Exercise requirements =
Please repeat the records below exactly, from the first line through the line containing "sc.camera = cam", and nothing more.

Material for this exercise =
◆ ◆ ◆ ◆ ◆
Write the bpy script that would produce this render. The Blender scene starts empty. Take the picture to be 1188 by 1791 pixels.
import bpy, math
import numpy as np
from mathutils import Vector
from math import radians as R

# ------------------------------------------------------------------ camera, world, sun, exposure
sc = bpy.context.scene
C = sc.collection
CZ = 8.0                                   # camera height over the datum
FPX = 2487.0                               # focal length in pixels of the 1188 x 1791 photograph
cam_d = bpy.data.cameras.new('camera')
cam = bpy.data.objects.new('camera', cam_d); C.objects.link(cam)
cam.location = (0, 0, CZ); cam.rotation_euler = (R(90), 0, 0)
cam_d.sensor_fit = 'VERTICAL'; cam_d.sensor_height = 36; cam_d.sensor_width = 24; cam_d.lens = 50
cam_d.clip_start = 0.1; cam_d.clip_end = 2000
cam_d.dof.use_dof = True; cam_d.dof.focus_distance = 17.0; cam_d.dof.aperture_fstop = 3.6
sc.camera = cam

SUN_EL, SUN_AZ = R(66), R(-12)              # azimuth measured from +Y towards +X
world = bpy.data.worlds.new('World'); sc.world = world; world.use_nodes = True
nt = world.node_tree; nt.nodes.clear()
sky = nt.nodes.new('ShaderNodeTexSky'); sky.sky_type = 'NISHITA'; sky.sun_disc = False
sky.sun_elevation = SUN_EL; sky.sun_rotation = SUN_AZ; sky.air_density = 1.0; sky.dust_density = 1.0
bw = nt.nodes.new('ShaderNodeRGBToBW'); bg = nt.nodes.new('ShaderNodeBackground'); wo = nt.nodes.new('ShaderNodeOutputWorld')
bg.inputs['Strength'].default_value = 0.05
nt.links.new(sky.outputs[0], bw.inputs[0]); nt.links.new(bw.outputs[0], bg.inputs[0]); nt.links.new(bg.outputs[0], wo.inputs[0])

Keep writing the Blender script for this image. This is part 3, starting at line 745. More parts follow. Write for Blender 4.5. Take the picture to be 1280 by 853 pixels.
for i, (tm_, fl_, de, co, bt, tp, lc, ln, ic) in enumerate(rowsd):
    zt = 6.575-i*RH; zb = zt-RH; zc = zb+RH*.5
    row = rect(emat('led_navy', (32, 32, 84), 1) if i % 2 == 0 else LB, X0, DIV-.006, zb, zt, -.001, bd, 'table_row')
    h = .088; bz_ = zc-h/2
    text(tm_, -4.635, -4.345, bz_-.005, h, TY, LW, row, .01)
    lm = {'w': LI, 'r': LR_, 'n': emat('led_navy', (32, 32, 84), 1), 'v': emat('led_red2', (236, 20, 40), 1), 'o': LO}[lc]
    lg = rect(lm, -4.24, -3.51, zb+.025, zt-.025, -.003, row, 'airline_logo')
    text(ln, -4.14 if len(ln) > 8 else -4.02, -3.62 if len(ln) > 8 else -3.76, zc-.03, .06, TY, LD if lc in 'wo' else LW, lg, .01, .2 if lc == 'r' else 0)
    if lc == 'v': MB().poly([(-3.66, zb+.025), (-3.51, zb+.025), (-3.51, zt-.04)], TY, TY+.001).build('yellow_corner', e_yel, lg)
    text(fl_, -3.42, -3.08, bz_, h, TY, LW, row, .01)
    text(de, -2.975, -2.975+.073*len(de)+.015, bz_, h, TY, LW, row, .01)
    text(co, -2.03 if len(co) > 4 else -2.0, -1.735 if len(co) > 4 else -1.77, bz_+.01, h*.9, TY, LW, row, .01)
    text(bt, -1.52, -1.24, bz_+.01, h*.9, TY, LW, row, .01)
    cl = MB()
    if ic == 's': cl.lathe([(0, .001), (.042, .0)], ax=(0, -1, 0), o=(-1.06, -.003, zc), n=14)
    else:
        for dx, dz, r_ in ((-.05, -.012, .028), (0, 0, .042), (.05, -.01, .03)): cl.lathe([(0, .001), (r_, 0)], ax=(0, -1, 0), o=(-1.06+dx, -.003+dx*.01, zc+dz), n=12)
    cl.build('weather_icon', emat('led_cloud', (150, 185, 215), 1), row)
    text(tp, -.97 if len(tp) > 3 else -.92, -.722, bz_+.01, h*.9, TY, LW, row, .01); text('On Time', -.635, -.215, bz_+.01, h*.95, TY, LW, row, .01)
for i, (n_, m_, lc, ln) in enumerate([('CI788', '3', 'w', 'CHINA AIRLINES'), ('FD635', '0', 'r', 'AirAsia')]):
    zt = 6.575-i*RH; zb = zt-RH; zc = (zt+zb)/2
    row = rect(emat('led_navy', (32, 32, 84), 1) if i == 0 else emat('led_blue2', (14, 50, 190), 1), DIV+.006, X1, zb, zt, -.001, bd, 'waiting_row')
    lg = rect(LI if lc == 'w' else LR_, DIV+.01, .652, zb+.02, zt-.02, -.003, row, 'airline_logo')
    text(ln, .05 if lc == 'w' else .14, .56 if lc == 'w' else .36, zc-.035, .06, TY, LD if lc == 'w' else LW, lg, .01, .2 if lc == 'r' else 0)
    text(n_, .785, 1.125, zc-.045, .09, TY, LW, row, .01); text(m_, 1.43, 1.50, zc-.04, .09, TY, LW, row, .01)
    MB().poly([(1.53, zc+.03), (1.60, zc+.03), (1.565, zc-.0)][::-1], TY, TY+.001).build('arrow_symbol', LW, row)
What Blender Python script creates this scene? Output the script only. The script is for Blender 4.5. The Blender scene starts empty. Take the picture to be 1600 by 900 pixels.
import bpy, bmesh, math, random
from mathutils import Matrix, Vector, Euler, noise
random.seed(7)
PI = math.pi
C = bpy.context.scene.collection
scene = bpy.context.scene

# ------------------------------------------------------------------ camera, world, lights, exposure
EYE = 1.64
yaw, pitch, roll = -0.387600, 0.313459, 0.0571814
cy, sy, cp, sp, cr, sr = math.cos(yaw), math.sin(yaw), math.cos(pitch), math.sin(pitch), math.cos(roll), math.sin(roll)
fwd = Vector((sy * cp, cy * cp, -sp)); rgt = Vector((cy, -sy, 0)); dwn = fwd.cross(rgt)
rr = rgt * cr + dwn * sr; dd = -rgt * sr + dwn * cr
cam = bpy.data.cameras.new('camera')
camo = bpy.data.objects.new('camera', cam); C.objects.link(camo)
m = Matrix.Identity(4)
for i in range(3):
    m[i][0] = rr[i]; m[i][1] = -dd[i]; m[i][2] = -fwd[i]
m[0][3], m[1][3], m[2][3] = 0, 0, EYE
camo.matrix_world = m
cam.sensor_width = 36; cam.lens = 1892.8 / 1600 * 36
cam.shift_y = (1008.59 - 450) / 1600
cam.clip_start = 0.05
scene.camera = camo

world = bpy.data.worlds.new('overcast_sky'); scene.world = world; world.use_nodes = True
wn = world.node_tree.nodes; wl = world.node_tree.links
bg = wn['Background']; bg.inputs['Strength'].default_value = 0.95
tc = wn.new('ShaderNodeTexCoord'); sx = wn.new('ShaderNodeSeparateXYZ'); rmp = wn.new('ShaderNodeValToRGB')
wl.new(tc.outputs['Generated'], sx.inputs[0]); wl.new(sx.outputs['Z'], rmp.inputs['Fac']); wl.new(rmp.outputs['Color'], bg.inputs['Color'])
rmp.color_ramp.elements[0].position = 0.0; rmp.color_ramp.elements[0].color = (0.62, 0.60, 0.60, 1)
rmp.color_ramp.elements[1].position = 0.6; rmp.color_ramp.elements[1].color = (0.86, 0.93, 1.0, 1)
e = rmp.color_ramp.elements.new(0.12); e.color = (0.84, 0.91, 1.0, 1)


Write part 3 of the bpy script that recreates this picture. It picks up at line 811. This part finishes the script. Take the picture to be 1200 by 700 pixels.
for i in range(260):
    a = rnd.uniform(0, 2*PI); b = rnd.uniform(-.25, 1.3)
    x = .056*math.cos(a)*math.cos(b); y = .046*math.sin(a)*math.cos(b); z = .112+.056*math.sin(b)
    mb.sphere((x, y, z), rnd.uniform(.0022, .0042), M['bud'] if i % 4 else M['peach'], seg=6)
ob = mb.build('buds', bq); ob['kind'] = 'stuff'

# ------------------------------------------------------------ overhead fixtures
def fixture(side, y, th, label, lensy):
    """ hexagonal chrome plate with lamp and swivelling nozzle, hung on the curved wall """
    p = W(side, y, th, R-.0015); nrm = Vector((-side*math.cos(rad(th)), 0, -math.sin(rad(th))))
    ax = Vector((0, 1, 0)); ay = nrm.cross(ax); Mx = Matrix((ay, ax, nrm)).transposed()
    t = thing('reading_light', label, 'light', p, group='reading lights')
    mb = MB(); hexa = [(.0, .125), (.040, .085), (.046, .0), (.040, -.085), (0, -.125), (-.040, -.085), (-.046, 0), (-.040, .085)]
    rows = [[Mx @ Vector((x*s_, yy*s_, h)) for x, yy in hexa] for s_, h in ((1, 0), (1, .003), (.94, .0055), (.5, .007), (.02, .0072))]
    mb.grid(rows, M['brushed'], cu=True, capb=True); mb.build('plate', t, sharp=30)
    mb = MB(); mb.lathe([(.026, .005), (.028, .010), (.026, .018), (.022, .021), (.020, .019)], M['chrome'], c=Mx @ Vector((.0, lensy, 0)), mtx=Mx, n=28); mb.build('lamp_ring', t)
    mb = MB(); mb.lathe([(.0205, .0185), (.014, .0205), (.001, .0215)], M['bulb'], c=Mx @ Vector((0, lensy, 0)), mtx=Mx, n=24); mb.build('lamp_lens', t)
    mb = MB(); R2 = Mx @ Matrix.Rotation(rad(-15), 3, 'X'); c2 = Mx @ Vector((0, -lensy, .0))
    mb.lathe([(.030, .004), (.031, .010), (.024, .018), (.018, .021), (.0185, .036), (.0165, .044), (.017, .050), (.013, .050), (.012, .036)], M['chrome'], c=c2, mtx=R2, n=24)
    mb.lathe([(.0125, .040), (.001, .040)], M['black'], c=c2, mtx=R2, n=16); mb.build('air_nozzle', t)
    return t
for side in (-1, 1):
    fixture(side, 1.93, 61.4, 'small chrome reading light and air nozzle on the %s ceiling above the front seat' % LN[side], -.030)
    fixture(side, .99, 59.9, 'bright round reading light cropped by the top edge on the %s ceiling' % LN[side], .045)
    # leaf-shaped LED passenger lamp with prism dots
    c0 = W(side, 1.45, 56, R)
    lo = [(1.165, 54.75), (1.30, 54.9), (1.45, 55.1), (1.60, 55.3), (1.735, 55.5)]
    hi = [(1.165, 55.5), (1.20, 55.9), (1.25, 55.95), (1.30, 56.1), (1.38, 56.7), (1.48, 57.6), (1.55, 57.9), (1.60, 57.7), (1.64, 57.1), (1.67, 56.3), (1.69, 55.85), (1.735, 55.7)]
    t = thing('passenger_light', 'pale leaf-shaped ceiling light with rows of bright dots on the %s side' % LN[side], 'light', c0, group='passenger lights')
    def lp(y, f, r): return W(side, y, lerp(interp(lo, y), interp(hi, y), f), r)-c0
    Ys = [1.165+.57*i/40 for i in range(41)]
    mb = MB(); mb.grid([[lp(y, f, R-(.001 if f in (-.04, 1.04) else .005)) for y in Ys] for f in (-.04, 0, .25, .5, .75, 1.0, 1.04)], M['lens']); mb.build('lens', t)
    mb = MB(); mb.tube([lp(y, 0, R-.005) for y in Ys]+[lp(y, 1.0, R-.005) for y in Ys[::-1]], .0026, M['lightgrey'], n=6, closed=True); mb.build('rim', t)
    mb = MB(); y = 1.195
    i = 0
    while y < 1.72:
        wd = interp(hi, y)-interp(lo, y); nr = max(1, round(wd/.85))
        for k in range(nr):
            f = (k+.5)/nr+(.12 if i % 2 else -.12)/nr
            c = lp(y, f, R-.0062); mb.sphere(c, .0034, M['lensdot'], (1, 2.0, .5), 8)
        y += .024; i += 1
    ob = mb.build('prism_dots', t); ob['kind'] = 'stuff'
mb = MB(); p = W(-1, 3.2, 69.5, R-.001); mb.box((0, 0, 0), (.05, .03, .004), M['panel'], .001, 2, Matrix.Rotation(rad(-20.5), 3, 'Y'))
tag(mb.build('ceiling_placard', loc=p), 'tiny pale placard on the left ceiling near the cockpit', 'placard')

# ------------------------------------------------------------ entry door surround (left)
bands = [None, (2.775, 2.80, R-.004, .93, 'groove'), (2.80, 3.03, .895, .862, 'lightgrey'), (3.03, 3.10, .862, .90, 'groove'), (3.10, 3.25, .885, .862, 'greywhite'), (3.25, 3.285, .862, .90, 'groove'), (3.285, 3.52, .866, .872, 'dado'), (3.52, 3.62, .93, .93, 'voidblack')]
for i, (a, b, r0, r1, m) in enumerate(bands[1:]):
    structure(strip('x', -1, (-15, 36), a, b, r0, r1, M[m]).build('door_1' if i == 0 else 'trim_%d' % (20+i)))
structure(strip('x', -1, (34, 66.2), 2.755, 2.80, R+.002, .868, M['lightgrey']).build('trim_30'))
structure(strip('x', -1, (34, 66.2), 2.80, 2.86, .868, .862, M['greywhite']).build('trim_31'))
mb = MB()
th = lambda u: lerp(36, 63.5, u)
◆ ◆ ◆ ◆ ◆
Full solution =
Write the bpy script that would produce this render. The Blender scene starts empty. Take the picture to be 1188 by 1791 pixels.
import bpy, math
import numpy as np
from mathutils import Vector
from math import radians as R

# ------------------------------------------------------------------ camera, world, sun, exposure
sc = bpy.context.scene
C = sc.collection
CZ = 8.0                                   # camera height over the datum
FPX = 2487.0                               # focal length in pixels of the 1188 x 1791 photograph
cam_d = bpy.data.cameras.new('camera')
cam = bpy.data.objects.new('camera', cam_d); C.objects.link(cam)
cam.location = (0, 0, CZ); cam.rotation_euler = (R(90), 0, 0)
cam_d.sensor_fit = 'VERTICAL'; cam_d.sensor_height = 36; cam_d.sensor_width = 24; cam_d.lens = 50
cam_d.clip_start = 0.1; cam_d.clip_end = 2000
cam_d.dof.use_dof = True; cam_d.dof.focus_distance = 17.0; cam_d.dof.aperture_fstop = 3.6
sc.camera = cam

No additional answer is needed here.